Hal tersebut memicu capital outflow yang besar, sehingga rupiah kesulitan untuk menguat.
Bank Indonesia (BI) mencatat non-residen di pasar keuangan Tanah Air jual neto Rp 12,5 triliun hanya dalam 4 hari saja pada periode 29 November hingga 2 Desember.
"Dari jumlah tersebut, aliran modal asing yang keluar dari pasar Surat Berharga Negara (SBN) sebesar Rp 9,82 triliun dan jual neto di pasar saham sebesar Rp 2,68 triliun," kata Kepala Departemen Komunikasi BI Erwin Haryono dalam laporan resminya, Jumat (3/12).
The Fed akan mengumumkan kebijakan moneter pada 15 Desember (Kamis 16 Desember dini hari waktu Indonesia), dan ada kemungkinan tapering atau pengurangan nilai program pembelian aset (quantitative easing/QE) akan dipercepat.
Ketika tapering dipercepat, maka suku bunga kemungkinan juga akan dinaikkan lebih awal, hal tersebut memicu capital outflow di pasar SBN.
Dalam menetapkan kebijakan moneter, The Fed menggunakan data inflasi dan tenaga kerja sebagai acuannya. Inflasi di Amerika Serikat saat ini sudah berada di level tertinggi dalam 30 tahun terakhir. Sehingga menjadi alasan kuat bagi The Fed untuk segera menomalisasi kebijakannnya guna meredam inflasi.
Sementara untuk pasar tenaga kerja, pada Jumat pekan lalu, (non-farm payroll/NFP) hanya sebanyak 210.000 orang di bulan November, sangat jauh di bawah ekspektasi Dow Jones sebesar 573.000 orang.
Data NFP tersebut mengalami pelambatan yang signifikan jika dibandingkan bulan sebelumnya 546.000 orang.
Meski demikian, tingkat pengangguran turun menjadi 4,2% dari sebelumnya 4,6%, bahkan saat angkatan kerja bertambah.

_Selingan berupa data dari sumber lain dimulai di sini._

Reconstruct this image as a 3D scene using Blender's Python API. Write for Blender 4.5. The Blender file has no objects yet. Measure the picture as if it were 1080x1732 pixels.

Kemudian dalam 12 bulan terakhir, rata-rata upah per jam naik 4,8%.
Data tersebut dikatakan cukup bagi bank sentral AS (The Fed) untuk mempercepat tapering, serta menaikkan suku bunga lebih awal.
Hal tersebut terus memberikan tekanan bagi rupiah hingga 11 hari tak pernah menguat melawan dolar AS, bahkan kini menuju hari ke-12.